Javier Camarena est l’un des rares chanteurs à pouvoir triompher des écueils vocaux de Gualtiero. Le ténor a pour lui la vaillance des braves, la sensibilité désarmante donnant force et crédibilité à ce guerrier des mers dépassé par les soubresauts du cœur. Il a le timbre lumineux, l’aigu souverain à mettre en transe toute une salle. Dans cette tessiture particulièrement tendue, Camarena évolue avec une belle prestance. Il fait triompher ici le mordant du phrasé, la précision des attaques, et surtout cette incroyable capacité à varier la couleur d’une note, typique du pur belcanto. « Nel furor delle tempeste » en est une parfait illustration. C’est ce que l’on entend tout au moins quand le ténor est seul en scène, mais au bras de d’Imogène, il apparaît parfois en retrait. Rebeka occupe l’espace et prend l’ascendant dans les duos, le ténor se trouve à certains moments débordé par sa partenaire, comme dans le final de « Bagnato dalle Lagrime » du premier acte, et on se dit alors qu’un Michael Spyres et même un Marcello Giordani de la grande époque belcantiste, en auraient davantage imposé en Gualtiero dans ces cœurs à cœurs par une plus forte présence dramatique.

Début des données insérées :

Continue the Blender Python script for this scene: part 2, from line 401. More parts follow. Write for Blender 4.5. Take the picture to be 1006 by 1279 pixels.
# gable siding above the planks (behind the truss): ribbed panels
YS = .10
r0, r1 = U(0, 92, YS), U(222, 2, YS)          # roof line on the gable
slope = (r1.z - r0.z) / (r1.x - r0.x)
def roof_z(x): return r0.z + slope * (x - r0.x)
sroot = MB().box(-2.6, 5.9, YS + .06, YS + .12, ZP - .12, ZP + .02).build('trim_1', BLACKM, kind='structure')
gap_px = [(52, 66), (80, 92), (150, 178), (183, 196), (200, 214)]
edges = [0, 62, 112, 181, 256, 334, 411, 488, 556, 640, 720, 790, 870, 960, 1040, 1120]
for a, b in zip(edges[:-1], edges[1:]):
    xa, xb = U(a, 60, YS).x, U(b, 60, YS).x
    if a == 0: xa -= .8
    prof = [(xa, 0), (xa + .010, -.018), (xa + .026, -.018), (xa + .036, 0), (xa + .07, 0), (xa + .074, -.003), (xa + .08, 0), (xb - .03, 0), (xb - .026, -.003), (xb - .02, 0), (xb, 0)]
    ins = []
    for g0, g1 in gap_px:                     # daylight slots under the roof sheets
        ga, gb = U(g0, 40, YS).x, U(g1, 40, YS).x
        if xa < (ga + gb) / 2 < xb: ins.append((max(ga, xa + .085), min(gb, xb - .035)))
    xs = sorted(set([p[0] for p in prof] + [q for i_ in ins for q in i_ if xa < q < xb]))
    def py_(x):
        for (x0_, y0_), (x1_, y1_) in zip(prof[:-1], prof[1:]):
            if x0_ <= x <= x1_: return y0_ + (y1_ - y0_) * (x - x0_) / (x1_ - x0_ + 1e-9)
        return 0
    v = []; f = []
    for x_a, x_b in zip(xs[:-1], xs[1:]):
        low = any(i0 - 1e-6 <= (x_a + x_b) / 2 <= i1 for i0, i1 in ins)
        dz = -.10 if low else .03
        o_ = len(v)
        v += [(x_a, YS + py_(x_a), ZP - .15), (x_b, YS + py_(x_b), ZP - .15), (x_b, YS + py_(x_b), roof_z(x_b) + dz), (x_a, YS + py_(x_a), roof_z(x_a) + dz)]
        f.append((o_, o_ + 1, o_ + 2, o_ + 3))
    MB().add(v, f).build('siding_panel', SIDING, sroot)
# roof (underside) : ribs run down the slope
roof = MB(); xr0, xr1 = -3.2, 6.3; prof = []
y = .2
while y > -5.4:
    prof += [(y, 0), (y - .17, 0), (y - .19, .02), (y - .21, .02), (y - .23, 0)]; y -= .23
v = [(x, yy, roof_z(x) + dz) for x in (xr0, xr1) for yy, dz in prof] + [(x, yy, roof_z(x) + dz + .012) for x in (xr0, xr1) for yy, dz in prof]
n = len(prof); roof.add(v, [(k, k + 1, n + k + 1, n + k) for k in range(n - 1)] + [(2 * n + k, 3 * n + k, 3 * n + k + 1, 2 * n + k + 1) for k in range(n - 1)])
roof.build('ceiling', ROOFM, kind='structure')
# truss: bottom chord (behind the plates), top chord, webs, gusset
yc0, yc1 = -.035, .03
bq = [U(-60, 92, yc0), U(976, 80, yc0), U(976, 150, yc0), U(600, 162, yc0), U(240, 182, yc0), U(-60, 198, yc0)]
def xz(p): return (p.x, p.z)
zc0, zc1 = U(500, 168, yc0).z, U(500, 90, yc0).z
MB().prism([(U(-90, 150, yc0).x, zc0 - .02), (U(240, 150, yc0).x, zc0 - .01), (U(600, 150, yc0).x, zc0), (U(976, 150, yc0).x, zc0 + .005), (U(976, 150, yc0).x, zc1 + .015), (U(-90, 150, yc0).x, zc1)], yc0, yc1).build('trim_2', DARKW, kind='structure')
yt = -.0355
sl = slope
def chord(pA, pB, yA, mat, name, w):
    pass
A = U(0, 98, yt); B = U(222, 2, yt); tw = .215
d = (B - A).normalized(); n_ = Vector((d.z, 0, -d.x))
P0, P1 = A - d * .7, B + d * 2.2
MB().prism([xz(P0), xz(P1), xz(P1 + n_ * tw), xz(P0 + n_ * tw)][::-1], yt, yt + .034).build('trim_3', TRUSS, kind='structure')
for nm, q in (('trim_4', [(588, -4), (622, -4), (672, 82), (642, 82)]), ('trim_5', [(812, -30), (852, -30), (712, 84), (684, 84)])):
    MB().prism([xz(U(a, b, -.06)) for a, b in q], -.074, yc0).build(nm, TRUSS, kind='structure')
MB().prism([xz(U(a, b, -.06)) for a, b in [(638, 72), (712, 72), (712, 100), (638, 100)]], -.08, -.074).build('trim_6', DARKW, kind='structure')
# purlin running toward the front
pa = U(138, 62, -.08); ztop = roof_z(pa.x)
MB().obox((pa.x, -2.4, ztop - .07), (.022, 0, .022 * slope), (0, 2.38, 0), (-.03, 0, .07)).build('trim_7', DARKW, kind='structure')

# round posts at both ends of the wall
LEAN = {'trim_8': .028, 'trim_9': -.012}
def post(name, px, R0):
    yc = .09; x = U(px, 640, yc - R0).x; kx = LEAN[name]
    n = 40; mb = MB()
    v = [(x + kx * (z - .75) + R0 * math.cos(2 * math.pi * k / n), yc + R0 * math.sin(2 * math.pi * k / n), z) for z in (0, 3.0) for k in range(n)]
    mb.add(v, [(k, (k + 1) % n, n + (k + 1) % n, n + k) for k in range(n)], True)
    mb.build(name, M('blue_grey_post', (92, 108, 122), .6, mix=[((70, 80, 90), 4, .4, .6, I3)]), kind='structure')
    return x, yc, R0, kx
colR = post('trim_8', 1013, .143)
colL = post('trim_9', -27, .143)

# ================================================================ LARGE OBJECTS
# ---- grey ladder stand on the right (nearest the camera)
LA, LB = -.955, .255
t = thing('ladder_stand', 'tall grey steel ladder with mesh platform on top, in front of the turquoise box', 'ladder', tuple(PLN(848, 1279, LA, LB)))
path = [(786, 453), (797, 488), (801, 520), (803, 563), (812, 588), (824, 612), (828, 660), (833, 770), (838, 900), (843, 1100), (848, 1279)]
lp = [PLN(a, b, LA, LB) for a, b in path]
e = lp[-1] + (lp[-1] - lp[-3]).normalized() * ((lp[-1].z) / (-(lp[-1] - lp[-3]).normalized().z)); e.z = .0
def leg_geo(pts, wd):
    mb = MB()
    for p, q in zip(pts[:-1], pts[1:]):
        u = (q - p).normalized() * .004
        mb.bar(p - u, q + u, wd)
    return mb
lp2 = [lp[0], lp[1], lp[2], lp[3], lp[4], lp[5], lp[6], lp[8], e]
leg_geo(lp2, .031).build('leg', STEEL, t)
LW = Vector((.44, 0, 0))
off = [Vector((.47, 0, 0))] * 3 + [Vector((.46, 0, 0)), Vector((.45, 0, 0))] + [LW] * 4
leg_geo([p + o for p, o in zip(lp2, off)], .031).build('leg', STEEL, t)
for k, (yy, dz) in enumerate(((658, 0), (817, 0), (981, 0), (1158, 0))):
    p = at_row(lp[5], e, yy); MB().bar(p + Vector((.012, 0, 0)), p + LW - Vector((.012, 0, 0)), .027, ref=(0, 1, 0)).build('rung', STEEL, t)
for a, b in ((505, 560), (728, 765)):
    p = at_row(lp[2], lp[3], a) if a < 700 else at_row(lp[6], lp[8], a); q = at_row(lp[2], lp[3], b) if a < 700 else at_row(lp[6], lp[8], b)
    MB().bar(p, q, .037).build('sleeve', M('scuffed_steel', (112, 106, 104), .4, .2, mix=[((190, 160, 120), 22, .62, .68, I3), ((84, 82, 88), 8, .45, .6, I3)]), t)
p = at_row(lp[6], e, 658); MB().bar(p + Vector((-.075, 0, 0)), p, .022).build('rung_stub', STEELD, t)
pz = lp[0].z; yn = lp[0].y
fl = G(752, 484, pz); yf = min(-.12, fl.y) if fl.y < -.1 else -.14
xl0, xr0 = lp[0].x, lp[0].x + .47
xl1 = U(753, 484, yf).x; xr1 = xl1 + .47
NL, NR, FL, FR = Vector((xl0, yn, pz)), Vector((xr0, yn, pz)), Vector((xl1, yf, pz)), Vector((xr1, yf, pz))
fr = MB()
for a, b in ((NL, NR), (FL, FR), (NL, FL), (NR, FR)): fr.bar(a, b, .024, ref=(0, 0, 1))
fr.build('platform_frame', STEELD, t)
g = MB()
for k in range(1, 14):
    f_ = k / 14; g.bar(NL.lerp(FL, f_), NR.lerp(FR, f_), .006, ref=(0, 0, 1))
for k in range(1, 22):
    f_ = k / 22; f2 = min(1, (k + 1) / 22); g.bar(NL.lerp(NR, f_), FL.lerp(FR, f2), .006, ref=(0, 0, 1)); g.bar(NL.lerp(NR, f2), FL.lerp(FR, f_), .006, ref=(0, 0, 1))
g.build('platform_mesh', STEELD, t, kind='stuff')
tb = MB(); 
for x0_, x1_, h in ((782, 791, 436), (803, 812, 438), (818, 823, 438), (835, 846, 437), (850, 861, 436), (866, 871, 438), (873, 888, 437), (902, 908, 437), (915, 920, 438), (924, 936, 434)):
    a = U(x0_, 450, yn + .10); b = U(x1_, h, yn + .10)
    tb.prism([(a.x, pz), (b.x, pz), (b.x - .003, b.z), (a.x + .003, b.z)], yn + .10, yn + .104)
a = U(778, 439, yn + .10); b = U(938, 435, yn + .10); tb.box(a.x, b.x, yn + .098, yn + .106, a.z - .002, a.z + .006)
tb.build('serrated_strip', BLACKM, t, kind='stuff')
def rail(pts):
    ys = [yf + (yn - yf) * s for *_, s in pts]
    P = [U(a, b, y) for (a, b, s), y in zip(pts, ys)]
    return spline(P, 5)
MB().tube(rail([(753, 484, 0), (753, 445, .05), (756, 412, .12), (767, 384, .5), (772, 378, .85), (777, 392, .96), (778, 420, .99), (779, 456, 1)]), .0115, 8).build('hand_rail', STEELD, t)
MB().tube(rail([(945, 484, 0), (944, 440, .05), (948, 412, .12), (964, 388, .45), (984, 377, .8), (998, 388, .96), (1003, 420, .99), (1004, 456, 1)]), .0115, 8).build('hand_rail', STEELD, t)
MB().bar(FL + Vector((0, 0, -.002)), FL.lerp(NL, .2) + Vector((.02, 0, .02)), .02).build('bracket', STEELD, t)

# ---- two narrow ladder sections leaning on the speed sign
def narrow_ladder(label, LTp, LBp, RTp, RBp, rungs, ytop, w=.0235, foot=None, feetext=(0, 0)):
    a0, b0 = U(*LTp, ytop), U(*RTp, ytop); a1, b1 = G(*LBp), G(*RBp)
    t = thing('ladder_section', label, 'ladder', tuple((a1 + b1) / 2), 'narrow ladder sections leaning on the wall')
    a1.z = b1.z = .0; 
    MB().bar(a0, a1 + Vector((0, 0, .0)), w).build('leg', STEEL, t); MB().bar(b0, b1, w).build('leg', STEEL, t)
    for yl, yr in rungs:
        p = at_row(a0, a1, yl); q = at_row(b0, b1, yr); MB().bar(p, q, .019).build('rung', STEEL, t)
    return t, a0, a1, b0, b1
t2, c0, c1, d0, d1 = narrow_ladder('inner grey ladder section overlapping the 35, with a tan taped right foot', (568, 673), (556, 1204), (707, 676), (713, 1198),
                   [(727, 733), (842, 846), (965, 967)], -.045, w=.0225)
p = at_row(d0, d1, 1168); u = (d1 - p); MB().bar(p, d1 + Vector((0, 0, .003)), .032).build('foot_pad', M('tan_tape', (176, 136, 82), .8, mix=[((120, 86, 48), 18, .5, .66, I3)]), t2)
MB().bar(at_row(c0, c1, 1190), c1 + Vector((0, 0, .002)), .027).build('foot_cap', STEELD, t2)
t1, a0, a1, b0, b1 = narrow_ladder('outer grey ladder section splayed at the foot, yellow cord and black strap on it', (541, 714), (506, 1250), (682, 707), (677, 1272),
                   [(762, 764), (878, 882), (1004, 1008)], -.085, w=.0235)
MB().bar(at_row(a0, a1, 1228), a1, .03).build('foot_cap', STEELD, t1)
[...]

Avec Franco Vassallo, le baryton bellinien se dote de la verve verdienne. Le chanteur milanais a d’impressionnants moyens et est doté d’un aigu victorieux, mais l’écriture aux ornements subtilement esquissés requiert plus de nuances et comme toujours le baryton milanais est davantage dans la démonstration vocale que dans la nuance de l’interprétation. Toutefois, le chanteur est un acteur, et il interprète le rôle comme s’il était sur une scène d’opéra et nous donne à entendre un théâtre musical. il n’aime rien tant que jouer les âmes noires Et son Ernesto aborde les vocalises avec plus ou moins d’agilité mais, dans les ensembles, il sait tenir tête à Rebeka en faisant parler sa puissance. il sait aussi paradoxalement expurger la noirceur coutumière d’Ernesto pour se faire plus miel, moins guerrier brutal et davantage mari blessé dans ses sentiments. A cet égard, le duo du deuxième acte est un moment clef où les voix traduisent à la perfection les pensées contradictoires de deux époux dans la tourmente des sentiments.
Les comprimari remplissent à merveille leurs tâches, de l’Adèle de Sonia Fortunato à l’Itubo de Gustavo de Gennaro en passant par le Goffredo d’Antonio di Matteo.
A l’ouverture où l’usage du crescendo rossinien repose sur l’accélation du tempo, ici l’attaque semble être un pocchino lento, mais rapidement Fabrizio Maria Carminati à la tête de l’orchestre du théâtre de Catane sait trouver la juste pulsation d’une œuvre charnière annonciatrice de la théâtralité verdienne. Et si l’on apprécie à juste titre une direction qui donne nerf et violence à la partition, on en admire pas moins le fini particulièrement soigné des détails instrumentaux. Chœurs et orchestre participent à l’éloquence narrative du langage musical bellinien.
On ne se lassera sans doute jamais des enregistrements live de Callas et Caballé qui sont des références absolues difficilement détrônables. Mais pour apprécier l’œuvre dans son ensemble cette édition, plutôt classieuse dans sa parure et sa distribution, est absolument indispensable.